XXV. Core Legal Principle
The core legal principle is this: the SLSP DAT file requirement in the Philippines is fundamentally tied to the existence of reportable sales and purchases by a covered taxpayer. Where there are truly no reportable transactions for the covered period, there is generally no transaction data to summarize, and the SLSP obligation should be understood in that light. However, because BIR compliance is also administrative in practice, taxpayers should distinguish carefully between zero VAT return filing and SLSP submission, maintain records proving the absence of reportable transactions, and take a conservative documentation approach where administrative uncertainty exists.
Conclusion
The question whether an SLSP DAT file is required for zero transactions in the Philippines cannot be answered safely by slogan.

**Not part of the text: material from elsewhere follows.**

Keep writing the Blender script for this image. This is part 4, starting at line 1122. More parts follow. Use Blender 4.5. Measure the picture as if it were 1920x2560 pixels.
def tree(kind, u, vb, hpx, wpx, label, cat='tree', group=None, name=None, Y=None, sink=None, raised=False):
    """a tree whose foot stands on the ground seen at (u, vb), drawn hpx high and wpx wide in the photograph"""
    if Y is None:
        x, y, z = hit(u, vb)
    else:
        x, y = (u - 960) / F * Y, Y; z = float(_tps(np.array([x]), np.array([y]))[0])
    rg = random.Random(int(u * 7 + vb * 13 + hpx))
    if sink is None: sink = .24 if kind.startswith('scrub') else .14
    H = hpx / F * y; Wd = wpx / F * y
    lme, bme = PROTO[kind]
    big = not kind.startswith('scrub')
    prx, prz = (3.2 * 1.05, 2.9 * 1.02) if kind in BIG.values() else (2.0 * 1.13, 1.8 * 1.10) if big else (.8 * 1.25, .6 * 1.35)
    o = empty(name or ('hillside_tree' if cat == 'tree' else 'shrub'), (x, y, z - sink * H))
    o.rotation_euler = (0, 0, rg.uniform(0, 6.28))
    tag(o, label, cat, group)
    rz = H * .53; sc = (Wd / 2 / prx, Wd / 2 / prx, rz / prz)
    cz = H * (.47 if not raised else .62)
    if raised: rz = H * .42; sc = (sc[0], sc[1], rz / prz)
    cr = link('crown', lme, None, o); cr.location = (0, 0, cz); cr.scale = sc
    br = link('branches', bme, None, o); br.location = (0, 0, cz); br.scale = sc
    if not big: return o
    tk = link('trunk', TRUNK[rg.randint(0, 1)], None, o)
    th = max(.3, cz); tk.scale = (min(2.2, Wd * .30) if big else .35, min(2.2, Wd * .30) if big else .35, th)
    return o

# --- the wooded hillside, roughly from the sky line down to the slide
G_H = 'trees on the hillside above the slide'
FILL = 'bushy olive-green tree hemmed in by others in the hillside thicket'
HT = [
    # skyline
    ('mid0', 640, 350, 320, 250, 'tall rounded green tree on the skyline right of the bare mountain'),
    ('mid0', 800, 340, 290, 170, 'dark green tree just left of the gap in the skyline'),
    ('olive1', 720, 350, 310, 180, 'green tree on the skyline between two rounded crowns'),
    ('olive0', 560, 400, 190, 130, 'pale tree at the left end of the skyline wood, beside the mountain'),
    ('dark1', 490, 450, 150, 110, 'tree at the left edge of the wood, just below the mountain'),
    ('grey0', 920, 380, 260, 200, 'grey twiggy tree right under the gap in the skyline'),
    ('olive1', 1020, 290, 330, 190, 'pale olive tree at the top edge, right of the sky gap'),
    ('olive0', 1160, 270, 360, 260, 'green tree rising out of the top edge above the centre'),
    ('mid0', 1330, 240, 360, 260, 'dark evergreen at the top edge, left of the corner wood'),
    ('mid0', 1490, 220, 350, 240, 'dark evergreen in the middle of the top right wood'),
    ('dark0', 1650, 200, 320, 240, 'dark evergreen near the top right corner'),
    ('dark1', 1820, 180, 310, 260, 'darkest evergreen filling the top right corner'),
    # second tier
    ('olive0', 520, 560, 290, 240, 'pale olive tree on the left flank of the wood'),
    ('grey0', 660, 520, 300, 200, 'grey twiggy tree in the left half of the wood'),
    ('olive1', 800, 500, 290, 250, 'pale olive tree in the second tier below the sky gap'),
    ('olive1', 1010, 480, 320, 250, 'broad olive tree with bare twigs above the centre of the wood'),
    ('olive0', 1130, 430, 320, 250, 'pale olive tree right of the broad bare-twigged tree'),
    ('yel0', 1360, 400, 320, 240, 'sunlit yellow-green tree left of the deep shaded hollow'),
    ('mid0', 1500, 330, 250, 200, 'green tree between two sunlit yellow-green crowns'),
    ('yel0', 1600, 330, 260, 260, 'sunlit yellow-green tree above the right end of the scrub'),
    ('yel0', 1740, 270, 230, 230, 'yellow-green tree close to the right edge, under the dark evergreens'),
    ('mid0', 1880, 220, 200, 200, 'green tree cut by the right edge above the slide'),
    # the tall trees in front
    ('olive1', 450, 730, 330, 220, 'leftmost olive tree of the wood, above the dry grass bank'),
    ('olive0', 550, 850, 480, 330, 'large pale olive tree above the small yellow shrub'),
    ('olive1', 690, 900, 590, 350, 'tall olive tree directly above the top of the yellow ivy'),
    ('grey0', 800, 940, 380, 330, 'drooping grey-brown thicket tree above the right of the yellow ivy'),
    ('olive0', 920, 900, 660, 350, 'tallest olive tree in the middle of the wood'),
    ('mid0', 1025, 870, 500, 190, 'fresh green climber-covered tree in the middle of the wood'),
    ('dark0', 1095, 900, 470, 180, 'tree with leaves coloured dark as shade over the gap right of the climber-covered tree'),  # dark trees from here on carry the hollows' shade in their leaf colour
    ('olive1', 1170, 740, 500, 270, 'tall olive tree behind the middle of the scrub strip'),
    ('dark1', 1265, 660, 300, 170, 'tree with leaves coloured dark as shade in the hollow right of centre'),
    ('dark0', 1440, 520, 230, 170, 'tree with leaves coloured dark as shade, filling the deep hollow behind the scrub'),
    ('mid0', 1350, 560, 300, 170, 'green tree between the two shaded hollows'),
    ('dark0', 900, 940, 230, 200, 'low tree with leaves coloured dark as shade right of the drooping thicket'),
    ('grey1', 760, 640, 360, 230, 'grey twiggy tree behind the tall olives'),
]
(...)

The correct answer is that the SLSP is a transaction-summary requirement, not merely an automatic companion to every VAT period. If a VAT taxpayer had truly no reportable sales and no reportable purchases, there is generally no real transaction data to place in an SLSP DAT file. Still, prudent compliance requires more than assumption: the taxpayer should correctly file the underlying VAT return if applicable, maintain books and records showing the absence of reportable transactions, and use a careful documentation approach in case the BIR later asks why no SLSP was submitted.
In short, the safer Philippine compliance view is this: zero transactions generally mean no meaningful SLSP data to report, but the taxpayer should be prepared to prove that the period was genuinely non-reportable and should not confuse that with a blanket exemption from all related filing obligations.